# Written request
Within the data that follows, set down exactly the lines from the one containing "Reconstruct this image" through the one containing "COL = scene.collection", both ends included.

# Data supplied
[START]
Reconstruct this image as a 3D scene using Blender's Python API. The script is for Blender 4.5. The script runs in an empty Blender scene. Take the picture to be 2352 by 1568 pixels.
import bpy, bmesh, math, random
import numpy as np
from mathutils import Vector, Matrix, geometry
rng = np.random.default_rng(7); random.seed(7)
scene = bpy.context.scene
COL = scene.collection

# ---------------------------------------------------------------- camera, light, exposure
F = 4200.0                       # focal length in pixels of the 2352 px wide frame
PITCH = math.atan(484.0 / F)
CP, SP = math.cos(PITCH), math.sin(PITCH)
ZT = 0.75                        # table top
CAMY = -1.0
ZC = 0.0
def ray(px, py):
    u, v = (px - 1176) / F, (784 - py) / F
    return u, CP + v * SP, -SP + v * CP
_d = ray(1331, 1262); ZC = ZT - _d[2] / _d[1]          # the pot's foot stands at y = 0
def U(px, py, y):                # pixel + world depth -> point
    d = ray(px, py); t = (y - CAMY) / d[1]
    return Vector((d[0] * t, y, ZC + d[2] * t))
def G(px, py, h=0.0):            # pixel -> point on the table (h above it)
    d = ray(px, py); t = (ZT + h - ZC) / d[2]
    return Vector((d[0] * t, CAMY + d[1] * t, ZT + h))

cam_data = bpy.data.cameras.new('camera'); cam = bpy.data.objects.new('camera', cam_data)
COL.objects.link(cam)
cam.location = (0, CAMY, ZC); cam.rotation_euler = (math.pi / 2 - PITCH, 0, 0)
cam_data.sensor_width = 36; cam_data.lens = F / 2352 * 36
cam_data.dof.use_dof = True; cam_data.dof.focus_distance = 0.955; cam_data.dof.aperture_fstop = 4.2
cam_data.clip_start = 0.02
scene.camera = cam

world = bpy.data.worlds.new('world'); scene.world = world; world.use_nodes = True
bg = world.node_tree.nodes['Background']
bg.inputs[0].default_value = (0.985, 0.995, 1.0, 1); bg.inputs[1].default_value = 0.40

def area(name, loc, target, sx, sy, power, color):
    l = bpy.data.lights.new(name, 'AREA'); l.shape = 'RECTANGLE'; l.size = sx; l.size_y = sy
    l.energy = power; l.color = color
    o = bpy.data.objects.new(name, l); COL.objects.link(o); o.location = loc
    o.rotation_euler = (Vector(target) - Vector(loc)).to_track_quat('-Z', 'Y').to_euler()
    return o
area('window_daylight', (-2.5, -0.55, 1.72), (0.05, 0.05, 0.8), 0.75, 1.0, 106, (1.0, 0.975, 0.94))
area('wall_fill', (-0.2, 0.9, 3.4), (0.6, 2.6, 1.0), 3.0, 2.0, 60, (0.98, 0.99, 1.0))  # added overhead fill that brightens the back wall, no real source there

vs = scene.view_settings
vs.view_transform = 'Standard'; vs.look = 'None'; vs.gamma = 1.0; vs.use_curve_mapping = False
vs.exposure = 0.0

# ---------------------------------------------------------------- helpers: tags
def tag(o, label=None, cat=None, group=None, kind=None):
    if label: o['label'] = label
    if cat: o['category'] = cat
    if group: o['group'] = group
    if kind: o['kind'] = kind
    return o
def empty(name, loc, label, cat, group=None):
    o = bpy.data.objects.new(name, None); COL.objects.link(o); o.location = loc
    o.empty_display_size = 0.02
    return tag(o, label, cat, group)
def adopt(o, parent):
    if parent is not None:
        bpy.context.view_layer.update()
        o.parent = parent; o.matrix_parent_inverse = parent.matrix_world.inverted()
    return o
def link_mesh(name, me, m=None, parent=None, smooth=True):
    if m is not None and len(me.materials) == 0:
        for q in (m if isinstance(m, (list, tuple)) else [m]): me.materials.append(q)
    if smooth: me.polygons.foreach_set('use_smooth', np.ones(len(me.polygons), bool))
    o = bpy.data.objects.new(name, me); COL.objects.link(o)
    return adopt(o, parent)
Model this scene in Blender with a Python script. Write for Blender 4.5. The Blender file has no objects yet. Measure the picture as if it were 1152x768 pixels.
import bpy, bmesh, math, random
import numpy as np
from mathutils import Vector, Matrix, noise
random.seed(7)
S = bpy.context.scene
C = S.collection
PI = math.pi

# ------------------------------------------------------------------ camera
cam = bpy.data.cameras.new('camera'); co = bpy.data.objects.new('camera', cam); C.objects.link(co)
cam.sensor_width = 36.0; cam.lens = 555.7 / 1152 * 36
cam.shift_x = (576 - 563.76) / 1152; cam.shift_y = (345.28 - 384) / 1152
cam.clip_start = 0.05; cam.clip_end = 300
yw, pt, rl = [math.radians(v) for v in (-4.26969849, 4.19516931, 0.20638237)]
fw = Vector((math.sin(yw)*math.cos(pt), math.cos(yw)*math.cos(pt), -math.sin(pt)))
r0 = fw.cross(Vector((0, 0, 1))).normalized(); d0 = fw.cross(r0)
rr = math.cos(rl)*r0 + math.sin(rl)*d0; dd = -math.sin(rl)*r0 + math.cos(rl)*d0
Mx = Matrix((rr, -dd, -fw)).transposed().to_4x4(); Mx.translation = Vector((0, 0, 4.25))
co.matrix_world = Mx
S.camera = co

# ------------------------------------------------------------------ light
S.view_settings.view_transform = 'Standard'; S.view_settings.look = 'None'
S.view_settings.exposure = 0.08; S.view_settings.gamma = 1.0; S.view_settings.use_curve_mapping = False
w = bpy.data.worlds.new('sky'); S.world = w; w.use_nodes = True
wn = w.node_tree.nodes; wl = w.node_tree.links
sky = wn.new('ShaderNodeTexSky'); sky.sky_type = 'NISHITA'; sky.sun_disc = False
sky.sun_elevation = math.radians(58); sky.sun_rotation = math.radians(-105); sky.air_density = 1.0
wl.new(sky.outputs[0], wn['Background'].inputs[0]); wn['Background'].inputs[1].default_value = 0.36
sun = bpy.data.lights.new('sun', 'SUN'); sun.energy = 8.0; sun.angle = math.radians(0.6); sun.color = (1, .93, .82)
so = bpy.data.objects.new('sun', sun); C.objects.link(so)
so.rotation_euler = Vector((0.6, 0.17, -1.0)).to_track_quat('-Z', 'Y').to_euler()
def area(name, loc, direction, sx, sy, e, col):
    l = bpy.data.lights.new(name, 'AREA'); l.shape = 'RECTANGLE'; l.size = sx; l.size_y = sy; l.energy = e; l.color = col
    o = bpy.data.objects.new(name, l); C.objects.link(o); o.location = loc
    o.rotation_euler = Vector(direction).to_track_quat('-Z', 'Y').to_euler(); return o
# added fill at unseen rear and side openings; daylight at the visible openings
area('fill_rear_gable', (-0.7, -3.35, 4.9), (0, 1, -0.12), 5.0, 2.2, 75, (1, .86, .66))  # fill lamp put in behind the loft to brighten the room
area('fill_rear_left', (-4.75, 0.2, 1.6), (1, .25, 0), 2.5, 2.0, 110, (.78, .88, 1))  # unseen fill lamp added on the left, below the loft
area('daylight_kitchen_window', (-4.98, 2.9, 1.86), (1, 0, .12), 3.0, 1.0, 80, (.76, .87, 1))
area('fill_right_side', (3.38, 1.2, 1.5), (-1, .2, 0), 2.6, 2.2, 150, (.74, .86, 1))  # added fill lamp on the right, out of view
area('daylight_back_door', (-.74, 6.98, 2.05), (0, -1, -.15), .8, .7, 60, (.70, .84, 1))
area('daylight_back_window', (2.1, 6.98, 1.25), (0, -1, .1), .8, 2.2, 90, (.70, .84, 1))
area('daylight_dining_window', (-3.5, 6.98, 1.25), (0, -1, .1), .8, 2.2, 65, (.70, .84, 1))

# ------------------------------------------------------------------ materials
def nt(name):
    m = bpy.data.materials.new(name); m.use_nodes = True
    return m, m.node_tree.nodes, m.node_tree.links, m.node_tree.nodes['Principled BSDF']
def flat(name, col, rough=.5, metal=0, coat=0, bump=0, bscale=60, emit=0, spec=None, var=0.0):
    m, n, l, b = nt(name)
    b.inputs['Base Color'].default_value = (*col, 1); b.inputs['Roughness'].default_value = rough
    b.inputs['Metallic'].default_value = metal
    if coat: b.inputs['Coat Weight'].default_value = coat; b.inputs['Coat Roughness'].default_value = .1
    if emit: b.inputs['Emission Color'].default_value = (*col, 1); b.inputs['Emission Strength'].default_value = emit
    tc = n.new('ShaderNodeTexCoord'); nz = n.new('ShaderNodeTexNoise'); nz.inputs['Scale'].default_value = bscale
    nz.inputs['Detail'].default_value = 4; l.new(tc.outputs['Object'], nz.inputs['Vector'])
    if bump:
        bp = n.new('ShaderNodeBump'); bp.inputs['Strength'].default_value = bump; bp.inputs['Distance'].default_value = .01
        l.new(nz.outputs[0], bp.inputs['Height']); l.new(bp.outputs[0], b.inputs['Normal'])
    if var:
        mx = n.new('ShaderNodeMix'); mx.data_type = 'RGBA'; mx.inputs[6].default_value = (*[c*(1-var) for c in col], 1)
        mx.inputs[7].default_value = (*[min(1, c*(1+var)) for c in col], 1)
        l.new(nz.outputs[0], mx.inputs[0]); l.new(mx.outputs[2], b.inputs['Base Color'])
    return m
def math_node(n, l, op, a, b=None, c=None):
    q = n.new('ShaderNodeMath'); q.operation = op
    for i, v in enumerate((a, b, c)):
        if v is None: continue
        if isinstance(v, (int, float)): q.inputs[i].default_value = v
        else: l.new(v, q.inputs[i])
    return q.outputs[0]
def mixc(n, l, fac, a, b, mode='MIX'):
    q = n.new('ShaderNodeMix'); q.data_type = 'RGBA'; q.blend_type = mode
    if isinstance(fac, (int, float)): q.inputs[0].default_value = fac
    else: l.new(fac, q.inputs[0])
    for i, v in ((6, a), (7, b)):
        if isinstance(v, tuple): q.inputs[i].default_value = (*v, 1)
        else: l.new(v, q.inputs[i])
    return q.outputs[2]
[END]
[START]
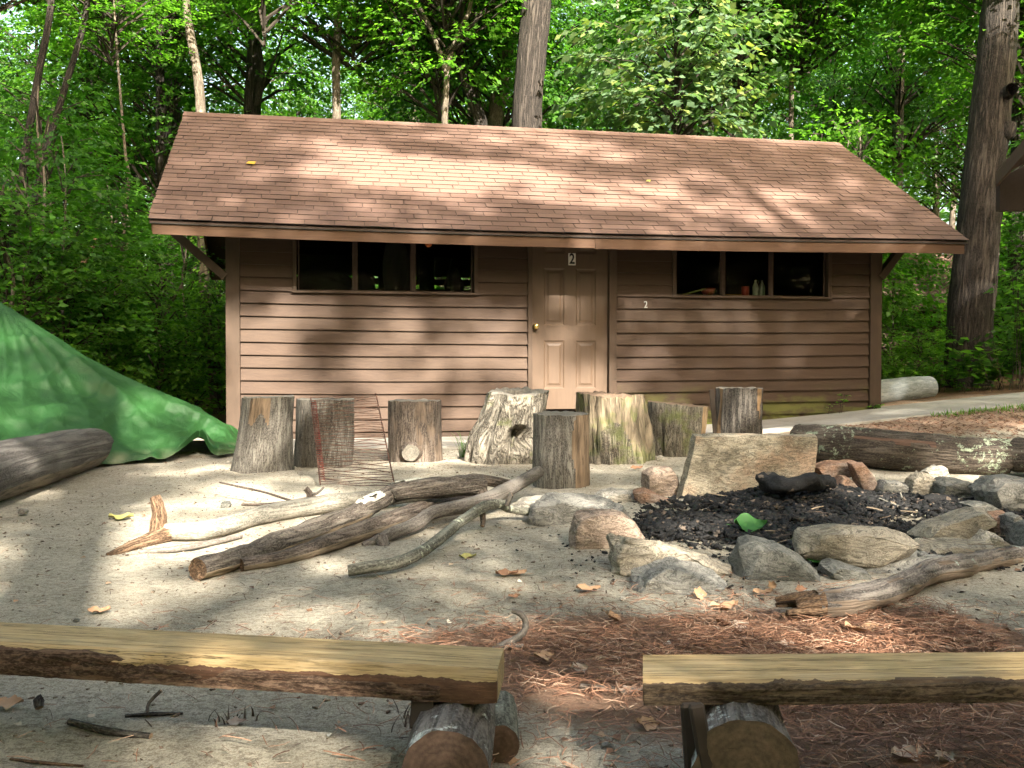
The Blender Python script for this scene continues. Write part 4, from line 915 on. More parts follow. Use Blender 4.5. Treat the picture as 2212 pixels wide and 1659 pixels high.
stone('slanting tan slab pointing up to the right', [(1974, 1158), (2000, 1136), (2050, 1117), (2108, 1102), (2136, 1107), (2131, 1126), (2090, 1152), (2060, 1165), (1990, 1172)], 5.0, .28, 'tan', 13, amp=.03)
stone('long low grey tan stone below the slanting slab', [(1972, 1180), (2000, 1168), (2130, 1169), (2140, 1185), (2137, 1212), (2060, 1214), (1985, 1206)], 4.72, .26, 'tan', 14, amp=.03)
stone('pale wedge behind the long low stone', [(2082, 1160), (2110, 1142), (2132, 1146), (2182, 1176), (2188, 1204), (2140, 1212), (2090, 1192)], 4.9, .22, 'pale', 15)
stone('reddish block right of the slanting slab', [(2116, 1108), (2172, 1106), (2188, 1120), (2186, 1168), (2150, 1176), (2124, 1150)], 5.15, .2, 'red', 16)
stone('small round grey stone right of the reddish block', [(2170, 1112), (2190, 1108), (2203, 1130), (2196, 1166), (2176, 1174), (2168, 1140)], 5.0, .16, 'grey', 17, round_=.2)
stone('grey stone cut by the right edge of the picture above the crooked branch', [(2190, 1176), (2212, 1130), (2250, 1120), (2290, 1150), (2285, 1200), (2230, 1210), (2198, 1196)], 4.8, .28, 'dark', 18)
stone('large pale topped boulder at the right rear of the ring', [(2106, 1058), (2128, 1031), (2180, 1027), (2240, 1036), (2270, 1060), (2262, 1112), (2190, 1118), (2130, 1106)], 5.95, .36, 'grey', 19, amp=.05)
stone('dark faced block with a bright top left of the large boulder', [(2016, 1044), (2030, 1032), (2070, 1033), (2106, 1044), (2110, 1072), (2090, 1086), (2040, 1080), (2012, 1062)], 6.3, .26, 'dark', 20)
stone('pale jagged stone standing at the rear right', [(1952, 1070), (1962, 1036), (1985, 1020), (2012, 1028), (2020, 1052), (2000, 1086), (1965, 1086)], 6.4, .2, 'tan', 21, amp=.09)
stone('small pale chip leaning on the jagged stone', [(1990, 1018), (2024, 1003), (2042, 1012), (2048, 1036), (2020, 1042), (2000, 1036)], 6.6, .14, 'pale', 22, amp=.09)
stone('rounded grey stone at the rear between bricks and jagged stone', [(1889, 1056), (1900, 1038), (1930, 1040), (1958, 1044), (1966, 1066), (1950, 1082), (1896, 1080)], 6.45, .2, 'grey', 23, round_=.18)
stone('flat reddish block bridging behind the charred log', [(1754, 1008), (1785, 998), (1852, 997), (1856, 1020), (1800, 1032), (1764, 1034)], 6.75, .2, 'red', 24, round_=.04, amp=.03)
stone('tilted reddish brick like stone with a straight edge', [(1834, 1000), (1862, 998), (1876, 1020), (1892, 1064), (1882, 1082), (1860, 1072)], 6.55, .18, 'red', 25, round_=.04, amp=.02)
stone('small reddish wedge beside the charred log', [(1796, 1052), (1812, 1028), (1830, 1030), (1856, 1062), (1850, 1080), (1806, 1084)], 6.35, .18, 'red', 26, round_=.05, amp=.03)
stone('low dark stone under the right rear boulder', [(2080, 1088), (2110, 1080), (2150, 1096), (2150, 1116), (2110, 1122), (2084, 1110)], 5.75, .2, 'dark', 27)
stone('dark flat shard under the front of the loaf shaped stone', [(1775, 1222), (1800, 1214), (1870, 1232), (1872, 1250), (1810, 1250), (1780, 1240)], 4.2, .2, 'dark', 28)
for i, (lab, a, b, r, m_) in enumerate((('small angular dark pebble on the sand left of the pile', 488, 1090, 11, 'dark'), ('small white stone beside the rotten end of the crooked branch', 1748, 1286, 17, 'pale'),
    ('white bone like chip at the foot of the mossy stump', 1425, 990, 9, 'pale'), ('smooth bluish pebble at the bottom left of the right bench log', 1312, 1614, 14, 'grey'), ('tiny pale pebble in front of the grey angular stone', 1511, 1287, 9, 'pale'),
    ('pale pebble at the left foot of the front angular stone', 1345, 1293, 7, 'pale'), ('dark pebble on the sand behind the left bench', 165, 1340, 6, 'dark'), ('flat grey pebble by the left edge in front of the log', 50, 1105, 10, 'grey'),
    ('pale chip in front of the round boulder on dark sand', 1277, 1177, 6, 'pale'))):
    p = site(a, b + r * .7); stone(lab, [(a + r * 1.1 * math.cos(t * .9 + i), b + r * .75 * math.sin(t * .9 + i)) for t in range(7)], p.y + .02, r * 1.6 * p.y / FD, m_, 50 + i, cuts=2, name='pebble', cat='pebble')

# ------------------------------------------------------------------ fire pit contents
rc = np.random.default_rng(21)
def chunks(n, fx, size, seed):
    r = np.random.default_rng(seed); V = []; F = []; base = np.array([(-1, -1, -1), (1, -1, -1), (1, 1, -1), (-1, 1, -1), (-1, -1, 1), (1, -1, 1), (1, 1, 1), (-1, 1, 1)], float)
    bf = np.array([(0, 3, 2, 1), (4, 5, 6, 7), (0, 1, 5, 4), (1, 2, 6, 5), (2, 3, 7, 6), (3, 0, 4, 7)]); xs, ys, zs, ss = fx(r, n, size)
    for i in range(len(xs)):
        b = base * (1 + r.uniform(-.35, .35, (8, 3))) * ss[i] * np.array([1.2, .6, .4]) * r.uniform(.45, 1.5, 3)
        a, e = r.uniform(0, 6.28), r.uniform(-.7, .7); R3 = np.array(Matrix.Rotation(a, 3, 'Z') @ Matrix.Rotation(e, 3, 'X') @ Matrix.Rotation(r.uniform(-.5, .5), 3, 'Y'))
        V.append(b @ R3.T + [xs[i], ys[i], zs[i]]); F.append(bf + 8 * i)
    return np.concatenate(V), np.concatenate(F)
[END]
[START]
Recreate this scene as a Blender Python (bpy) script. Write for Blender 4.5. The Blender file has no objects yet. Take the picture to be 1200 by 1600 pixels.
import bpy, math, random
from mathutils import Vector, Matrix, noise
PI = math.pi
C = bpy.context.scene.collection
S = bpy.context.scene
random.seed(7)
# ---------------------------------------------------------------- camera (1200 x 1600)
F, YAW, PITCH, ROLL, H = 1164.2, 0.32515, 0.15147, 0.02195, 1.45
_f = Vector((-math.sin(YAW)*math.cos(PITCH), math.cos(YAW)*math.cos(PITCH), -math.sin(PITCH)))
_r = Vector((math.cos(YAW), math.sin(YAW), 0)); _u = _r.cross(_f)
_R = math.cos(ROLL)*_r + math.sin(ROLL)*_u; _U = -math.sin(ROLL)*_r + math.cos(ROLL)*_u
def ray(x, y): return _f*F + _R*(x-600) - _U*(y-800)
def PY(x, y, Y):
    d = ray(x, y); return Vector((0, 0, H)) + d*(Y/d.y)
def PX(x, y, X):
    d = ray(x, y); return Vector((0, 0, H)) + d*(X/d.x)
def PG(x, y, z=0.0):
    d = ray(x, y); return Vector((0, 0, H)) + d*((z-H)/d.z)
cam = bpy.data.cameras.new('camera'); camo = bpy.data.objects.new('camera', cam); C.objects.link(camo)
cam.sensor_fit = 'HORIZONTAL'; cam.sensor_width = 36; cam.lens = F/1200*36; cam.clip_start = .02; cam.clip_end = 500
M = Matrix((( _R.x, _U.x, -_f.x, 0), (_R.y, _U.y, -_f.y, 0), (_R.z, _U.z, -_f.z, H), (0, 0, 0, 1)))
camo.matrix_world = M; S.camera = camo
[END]
# Exercise output
Reconstruct this image as a 3D scene using Blender's Python API. The script is for Blender 4.5. The script runs in an empty Blender scene. Take the picture to be 2352 by 1568 pixels.
import bpy, bmesh, math, random
import numpy as np
from mathutils import Vector, Matrix, geometry
rng = np.random.default_rng(7); random.seed(7)
scene = bpy.context.scene
COL = scene.collection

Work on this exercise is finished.